:: Data shown

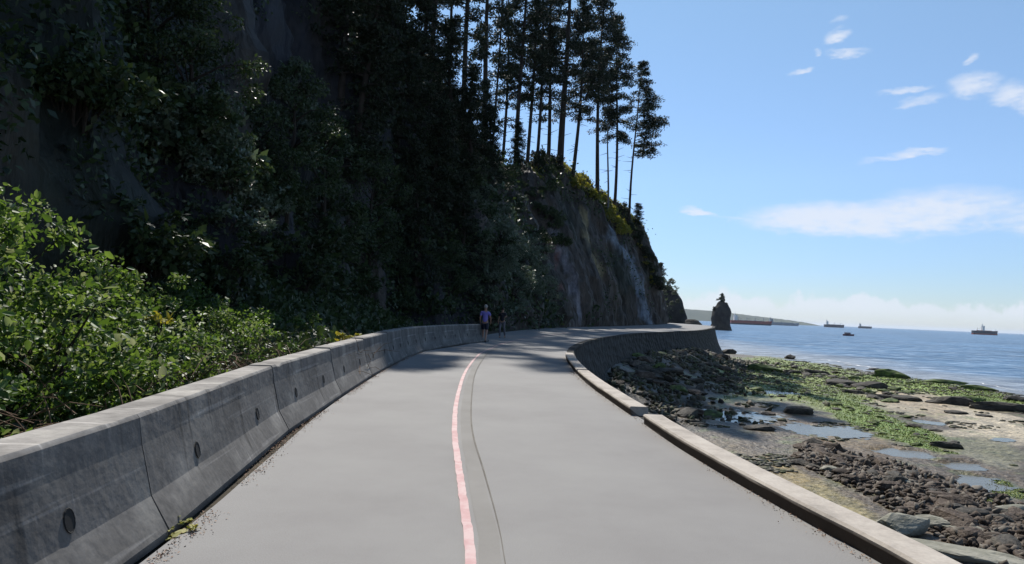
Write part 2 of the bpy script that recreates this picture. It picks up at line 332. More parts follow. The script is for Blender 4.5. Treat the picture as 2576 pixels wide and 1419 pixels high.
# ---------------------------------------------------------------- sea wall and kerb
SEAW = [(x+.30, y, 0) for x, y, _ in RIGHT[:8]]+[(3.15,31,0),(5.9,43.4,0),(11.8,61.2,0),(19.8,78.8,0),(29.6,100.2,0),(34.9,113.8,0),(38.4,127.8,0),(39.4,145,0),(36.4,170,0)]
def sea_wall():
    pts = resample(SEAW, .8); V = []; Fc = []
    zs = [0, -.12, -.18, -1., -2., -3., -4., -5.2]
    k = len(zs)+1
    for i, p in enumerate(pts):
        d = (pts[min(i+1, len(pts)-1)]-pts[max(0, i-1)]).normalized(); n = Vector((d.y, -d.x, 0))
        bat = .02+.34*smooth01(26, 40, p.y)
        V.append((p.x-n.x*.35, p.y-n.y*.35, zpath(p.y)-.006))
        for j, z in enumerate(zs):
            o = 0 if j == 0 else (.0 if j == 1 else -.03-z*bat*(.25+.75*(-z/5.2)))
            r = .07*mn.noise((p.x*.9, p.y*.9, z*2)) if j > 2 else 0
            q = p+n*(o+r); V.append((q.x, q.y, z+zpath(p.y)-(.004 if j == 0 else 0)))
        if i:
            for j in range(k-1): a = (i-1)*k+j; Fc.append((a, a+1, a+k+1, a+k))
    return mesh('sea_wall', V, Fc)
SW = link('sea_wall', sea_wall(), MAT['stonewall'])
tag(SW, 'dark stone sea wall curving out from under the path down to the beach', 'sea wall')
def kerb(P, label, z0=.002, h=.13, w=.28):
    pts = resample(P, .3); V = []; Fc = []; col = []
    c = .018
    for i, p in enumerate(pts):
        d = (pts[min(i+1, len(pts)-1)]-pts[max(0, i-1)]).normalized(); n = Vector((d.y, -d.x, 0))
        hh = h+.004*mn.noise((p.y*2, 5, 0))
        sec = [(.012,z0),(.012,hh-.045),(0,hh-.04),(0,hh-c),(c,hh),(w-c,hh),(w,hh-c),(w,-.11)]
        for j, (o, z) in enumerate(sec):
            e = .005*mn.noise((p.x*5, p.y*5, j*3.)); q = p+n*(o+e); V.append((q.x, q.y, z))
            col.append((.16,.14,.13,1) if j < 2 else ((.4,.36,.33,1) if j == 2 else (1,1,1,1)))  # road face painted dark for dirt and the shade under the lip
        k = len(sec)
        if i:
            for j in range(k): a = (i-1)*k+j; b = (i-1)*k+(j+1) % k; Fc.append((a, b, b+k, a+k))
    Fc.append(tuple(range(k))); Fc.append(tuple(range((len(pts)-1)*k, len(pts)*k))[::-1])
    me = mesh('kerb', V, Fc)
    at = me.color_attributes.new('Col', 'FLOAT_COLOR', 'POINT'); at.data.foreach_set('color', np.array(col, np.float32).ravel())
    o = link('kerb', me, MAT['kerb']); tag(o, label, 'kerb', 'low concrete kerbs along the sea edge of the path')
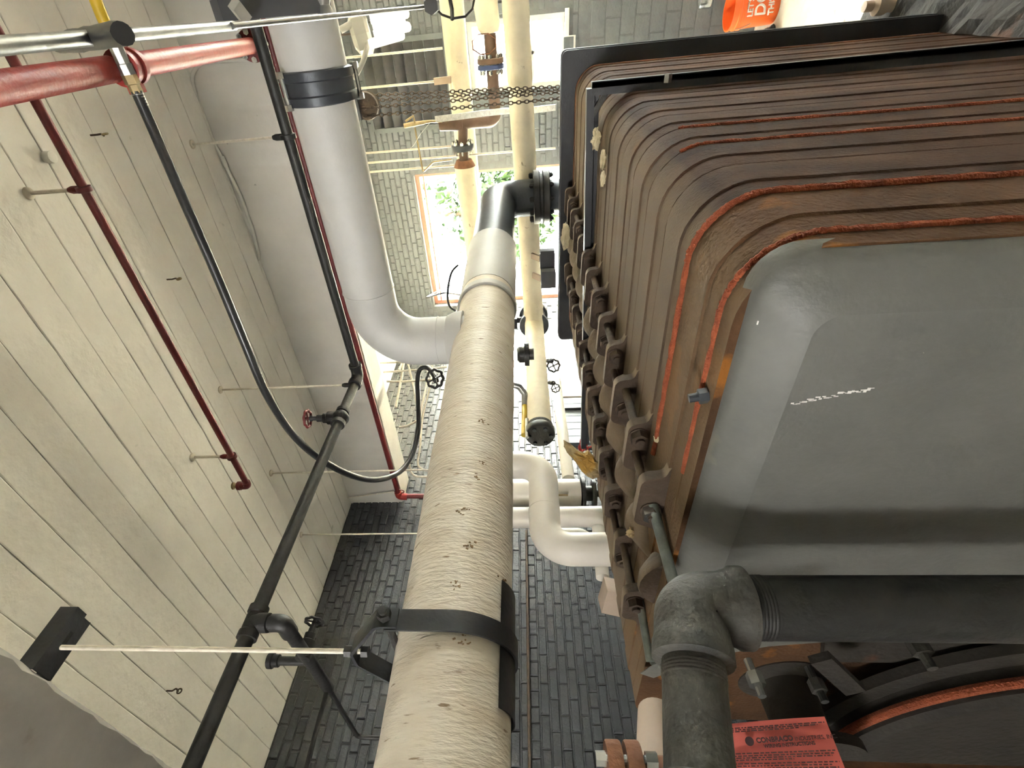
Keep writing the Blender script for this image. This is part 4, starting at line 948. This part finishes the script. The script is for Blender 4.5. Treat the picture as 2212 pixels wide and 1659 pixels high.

::::

What is asked | Beginning with the line that contains "o = link('kerb', me, MAT['kerb']);" in the data above, please copy each line exactly until the last line, both ends included, skipping any pictures.

Result |
    o = link('kerb', me, MAT['kerb']); tag(o, label, 'kerb', 'low concrete kerbs along the sea edge of the path')
Keep writing the Blender script for this image. This is part 4, starting at line 948. This part finishes the script. The script is for Blender 4.5. Treat the picture as 2212 pixels wide and 1659 pixels high.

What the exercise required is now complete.